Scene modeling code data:
◆ ◆ ◆ ◆

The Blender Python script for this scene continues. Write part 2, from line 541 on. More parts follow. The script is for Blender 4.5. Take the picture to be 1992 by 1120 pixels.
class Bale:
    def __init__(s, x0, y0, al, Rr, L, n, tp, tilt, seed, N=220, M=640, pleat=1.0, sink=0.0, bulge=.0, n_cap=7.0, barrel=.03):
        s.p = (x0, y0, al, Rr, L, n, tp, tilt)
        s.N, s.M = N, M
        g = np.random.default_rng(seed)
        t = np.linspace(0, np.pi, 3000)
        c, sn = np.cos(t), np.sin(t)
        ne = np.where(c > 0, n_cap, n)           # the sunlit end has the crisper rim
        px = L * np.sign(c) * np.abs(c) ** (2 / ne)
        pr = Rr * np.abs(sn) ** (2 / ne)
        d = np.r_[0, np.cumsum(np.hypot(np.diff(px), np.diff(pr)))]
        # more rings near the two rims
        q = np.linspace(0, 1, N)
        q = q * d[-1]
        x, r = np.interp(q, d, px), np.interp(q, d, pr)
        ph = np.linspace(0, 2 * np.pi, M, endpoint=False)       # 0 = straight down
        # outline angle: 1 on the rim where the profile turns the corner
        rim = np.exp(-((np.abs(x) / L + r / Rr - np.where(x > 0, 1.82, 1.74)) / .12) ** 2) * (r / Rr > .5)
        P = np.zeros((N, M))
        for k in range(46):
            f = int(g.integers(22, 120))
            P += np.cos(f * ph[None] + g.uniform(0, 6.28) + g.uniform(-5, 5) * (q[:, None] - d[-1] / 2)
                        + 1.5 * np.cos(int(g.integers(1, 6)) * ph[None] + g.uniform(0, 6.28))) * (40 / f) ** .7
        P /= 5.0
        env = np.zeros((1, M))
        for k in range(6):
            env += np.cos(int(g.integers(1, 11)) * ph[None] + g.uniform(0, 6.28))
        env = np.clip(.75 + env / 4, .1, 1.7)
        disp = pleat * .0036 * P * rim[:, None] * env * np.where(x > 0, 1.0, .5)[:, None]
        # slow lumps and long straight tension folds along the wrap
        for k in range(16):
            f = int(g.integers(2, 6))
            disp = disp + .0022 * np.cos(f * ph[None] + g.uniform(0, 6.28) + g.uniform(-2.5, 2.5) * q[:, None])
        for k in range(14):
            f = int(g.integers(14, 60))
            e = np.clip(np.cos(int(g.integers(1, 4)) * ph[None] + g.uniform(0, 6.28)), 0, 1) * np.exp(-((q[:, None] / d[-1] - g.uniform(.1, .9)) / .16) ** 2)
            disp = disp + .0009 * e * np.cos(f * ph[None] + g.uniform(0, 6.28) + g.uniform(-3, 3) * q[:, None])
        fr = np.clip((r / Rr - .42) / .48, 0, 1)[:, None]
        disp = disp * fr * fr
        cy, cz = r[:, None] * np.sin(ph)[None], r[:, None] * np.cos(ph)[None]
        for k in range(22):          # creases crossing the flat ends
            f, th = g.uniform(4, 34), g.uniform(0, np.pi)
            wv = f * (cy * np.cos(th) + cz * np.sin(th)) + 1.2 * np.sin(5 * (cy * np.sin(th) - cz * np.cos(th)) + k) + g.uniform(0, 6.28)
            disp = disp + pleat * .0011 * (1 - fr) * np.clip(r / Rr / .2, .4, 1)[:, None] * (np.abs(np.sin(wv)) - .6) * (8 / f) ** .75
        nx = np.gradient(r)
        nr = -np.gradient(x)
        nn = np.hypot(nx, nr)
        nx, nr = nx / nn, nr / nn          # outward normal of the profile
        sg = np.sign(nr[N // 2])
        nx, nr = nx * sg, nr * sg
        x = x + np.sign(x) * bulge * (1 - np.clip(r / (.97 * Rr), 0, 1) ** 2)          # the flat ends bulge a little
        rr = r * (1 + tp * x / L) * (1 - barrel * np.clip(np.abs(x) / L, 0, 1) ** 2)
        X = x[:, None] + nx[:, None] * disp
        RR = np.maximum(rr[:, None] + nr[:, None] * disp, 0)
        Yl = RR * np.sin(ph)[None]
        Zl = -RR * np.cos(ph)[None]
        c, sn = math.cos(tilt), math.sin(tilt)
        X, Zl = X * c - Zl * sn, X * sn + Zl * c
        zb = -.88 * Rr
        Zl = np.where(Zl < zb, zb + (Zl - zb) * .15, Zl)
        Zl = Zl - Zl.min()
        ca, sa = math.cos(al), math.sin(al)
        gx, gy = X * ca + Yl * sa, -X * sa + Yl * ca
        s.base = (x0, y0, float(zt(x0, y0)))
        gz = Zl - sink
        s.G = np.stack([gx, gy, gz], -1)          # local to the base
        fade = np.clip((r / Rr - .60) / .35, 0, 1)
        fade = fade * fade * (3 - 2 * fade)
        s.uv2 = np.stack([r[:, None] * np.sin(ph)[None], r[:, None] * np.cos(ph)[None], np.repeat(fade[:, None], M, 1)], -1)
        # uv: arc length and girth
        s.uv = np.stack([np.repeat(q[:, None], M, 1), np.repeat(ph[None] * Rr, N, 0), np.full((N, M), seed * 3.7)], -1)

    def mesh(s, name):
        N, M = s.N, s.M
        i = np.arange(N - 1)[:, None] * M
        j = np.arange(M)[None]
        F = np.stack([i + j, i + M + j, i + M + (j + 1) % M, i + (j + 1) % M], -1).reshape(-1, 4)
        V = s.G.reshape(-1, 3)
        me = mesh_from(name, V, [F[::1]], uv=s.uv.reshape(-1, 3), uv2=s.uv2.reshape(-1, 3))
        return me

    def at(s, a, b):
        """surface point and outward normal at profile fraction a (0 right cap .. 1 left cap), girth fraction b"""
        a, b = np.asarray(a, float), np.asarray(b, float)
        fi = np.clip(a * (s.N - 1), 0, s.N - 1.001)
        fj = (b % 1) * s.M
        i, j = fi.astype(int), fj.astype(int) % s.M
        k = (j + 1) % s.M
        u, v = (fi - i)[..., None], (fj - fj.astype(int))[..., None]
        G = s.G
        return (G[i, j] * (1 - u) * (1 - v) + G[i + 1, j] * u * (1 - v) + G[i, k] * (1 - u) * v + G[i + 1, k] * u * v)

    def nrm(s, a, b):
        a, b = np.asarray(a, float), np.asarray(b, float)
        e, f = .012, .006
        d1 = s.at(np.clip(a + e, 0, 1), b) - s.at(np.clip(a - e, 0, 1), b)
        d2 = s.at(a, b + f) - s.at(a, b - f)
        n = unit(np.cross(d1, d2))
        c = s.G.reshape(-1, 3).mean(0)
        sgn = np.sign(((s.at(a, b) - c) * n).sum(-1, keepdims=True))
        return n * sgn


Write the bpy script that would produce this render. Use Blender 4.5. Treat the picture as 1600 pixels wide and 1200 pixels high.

◆ ◆ ◆ ◆

> EXERCISE REQUIREMENTS: Scan the data above and copy every line with "pixels" in it.

> RESULT OF THIS TASK:
The Blender Python script for this scene continues. Write part 2, from line 541 on. More parts follow. The script is for Blender 4.5. Take the picture to be 1992 by 1120 pixels.
Write the bpy script that would produce this render. Use Blender 4.5. Treat the picture as 1600 pixels wide and 1200 pixels high.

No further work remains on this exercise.